Making sense of the National Food Strategy

Sponsored: What does it mean and what is the likely impact to your school’s catering operation?

Published during the summer, the National Food Strategy is the first comprehensive review of the food system in 75 years. It was led and authored by Henry Dimbleby, co-founder of both Leon Restaurants and of the Sustainable Restaurant Association. Five years ago Dimbleby wrote the School Strategy and has a track record when it comes to successful government adoption of strategic recommendations.

Already, the Government have committed to releasing a white paper to take forward or reject the suggestions made by the National Food Strategy.
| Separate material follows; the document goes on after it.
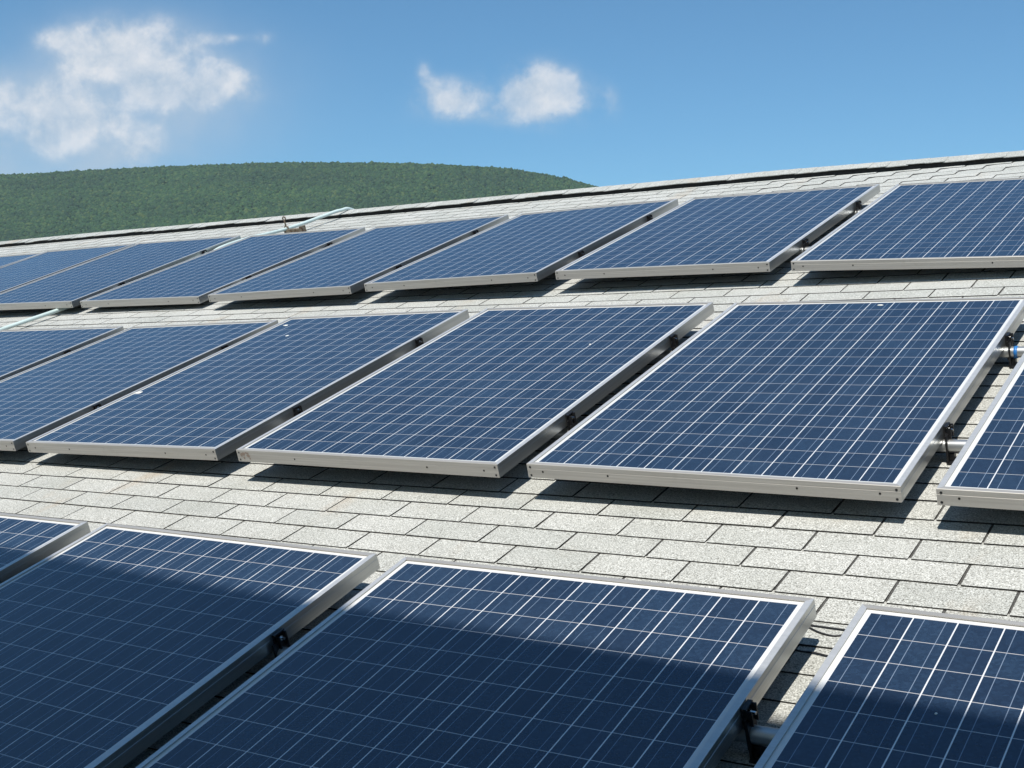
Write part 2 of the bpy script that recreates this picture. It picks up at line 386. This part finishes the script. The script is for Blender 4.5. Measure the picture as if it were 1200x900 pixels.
# ---- the air between
mh = bpy.data.materials.new('haze_air'); mh.use_nodes = True; t = mh.node_tree; t.nodes.clear()
pv = t.nodes.new('ShaderNodeVolumePrincipled'); pv.inputs['Color'].default_value = (.70, .84, 1.0, 1); pv.inputs['Density'].default_value = 0.00006
pv.inputs['Anisotropy'].default_value = 0.0
oo = t.nodes.new('ShaderNodeOutputMaterial'); Lk(t, pv.outputs[0], oo.inputs['Volume'])
HAZE = True
if HAZE:
    mb = MB(); mb.box((-6100, -6100, -3.0), (6100, 6100, 430.0)); hz_o = mb.build('haze', mh); tag(hz_o, kind='stuff')

# ================================================================= THE BUILDING
bld = bpy.data.objects.new('building', None); COL.objects.link(bld); bld.matrix_world = MR
tag(bld, 'long building whose pale grey shingled roof carries the solar panels', 'building')
XL, XR = -17.0, 8.0
EAVE_Y, RIDGE_Y = -7.0, 4.80
TABW, EXPO = 0.308, 0.1260
def roof_z(x, y):
    s_ = min(max((y - 3.3) / 1.4, 0), 1); s_ = s_ * s_ * (3 - 2 * s_)
    return 0.022 * math.exp(-((y - 1.95) / 0.75) ** 2) + s_ * float(np.interp(x, [-17, -12, -10, -8.5, -6, -4, -2, -.7, 1, 8], [.004, .012, .015, .007, .002, .0, -.002, -.018, -.036, -.06]))
def ridge_y(x):      # where the ridge vent's lower edge runs
    return float(np.interp(x, [-12, -10, -8.5, -6, -4, -2, -.7, 1], [4.70] * 8))
# shingles: every tab a thin wedge with a raw asphalt butt, above an underlay darkened for cutout shade
mb = MB()
r0 = int(math.floor((-1.018 - RIDGE_Y) / EXPO)); r1 = int(math.ceil((-1.018 - EAVE_Y) / EXPO))
offs = {0: -1.034, 1: -.894, 2: -.730, 3: -.581}
for r in range(r0, r1 + 1):
    yb = -1.018 - r * EXPO
    off = offs.get(r, -1.034 + (r % 2) * .146 + rnd.uniform(-.012, .012))
    c0 = int(math.floor((XL - off) / TABW)); c1 = int(math.ceil((XR - off) / TABW))
    dy = rnd.uniform(-.002, .002); wob = rnd.uniform(0, 6.28); k = 0
    for c in range(c0, c1):
        if (c - c0) % 3 == 0:
            dy = rnd.uniform(-.0025, .0025); lift = rnd.uniform(0, .0010)
        g = rnd.uniform(.0030, .0050)
        xa, xb = off + c * TABW + g, off + (c + 1) * TABW - rnd.uniform(.0030, .0050)
        ya = yb + dy + rnd.uniform(-.0008, .0008); yb2 = yb + dy + rnd.uniform(-.0008, .0008); yt = yb + EXPO + .012
        sk = rnd.uniform(-.0015, .0015)
        xm = (xa + xb) / 2; zr = roof_z(xm, yb); zt = roof_z(xm, yt)
        h = (.0060 if yb < 1.4 else .0044 if yb < 2.6 else .0030) + lift + rnd.uniform(0, .0010); ht = .0016
        p = [(xa + sk, ya, zr), (xb + sk, yb2, zr), (xb, yt, zt), (xa, yt, zt), (xa + sk, ya, zr + h), (xb + sk, yb2, zr + h), (xb, yt, zt + ht), (xa, yt, zt + ht)]
        b0 = len(mb.v); mb.v += p
        for f, mi in (((4, 5, 6, 7), 0), ((0, 1, 5, 4), 1), ((1, 2, 6, 5), 1), ((3, 0, 4, 7), 1)):
            mb.f.append(tuple(b0 + i for i in f)); mb.m.append(mi)
roof = mb.build('roof', [M_SH, M_ASPH], bld)
# roof deck and far slope
mb = MB()
ys = np.linspace(EAVE_Y - .05, RIDGE_Y, 60)
xs = np.linspace(XL, XR, 26)
for a, c in zip(ys[:-1], ys[1:]):
    for x0, x1 in zip(xs[:-1], xs[1:]):
        mb.poly([(x0, a, roof_z(x0, a) + .0005), (x1, a, roof_z(x1, a) + .0005), (x1, c, roof_z(x1, c) + .0005), (x0, c, roof_z(x0, c) + .0005)])
# far slope: falls away at twice the pitch relative to this one
fs = Vector((0, math.cos(-2 * PITCH), math.sin(-2 * PITCH)))
R_ = Vector((0, RIDGE_Y, 0)); Ee = R_ + fs * 9.0
for x0, x1 in zip(xs[:-1], xs[1:]):
    mb.poly([(x0, R_.y, roof_z(x0, R_.y)), (x1, R_.y, roof_z(x1, R_.y)), (x1, Ee.y, Ee.z), (x0, Ee.y, Ee.z)])
mb.build('deck', [M_UNDER], roof)
# walls below
iM = MR.inverted()
def W2R(x, y, z): return tuple(iM @ Vector((x, y, z)))
e0 = MR @ Vector((0, EAVE_Y + .35, -.06)); rg = MR @ Vector((0, RIDGE_Y, -.05)); e1 = MR @ Vector((0, Ee.y, Ee.z)); e1 = Vector((0, e1.y - .35, e1.z + .05))
mb = MB()
prof = [(e0.y, 0), (e1.y, 0), (e1.y, e1.z), (rg.y, rg.z - .02), (e0.y, e0.z)]
mb.prism(prof, 'x', XL + .3, XR - .3); mb.v = [W2R(*p) for p in mb.v]
mb.build('wall', M_WALL, bld)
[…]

This is due to be released around Christmas 2021 (although there is a possibility of delay due to the current food supply chain challenges) and is led by Defra.

What are the key themes?

In short, the National Food Strategy equally addresses issues of diet and sustainability, so relevant to schools and themes that will already be high on many of your agendas. Sustainability and health challenges mesh many very complex issues and interdependencies that all need to be understood in order to find credible solutions.

The challenge of limiting climate change, how to feed a growing global population, biodiversity collapse, water scarcity, pollution, caring for our oceans, poor diets and calorie inequality all require radical system change. This is not just on a national level, but on a global scale. Little changes can have big impacts and there are things we can all be doing, already.

However, the immediacy and complexity of the challenge requires individuals, organisations and governments to act quickly and decisively. The National Food Strategy is built around addressing the sustainability challenges that we are all aware of within UK food production, whilst addressing poor diet related health issues and animal welfare.

What may this mean for catering and foodservice operations?

There are several practical actions from this that could impact school catering and foodservice, dependent on the Government’s take on the report’s findings and recommendations:

  • The concept of a meat allowance per week.
  • Allocated meat free days becoming the norm (many are already doing this anyway, with ‘Meat Free Mondays’ increasingly popular).
  • A ban on certain meat – taxation on factory farmed meat (a price-based mechanism).
  • One vegan or vegetarian option to become a mandatory requirement of menu design.
  • A minimum of two portions of vegetables per meal, mandated. With fruit for pudding. This is circa in line with existing school standards but may be widened into other sectors too.
  • Perception – regarding both taste and also nomenclatures – is important. Consider calling things on your school menu ‘vegetable’ (or more specific still, regarding the type of vegetable) rather than ‘vegetarian’.

 

Please do speak to the team at allmanhall if you would be keen to arrange samples to help support guiding taste perceptions amongst your end consumers.

What would be the major changes we would introduce if advising the UK Government?

Not necessarily a change as such but we would vehemently encourage the Government to act decisively and quickly. In the words of allmanhall’s procurement director, Mike Meek: “We cannot let the perfect be the enemy of the good. Commissioning independent reviews is the easy part. Complexity leading to hesitancy, and ultimately inactivity, could be the worst outcome.”

If implemented, the recommendations from the National Food Strategy would provide clear actions to help transform the broad but intrinsically linked challenges that are currently faced. The results of the white paper led by Defra, towards the end of the year or early 2022, are therefore eagerly awaited.

Will this support transformation or be another report read and debated then filed, like some of those that have gone before? And will this agenda become hidden and side-lined as a result of urgent and pertinent supply chain challenges? Or do those challenges serve to magnify the importance of these issues? Only time will tell.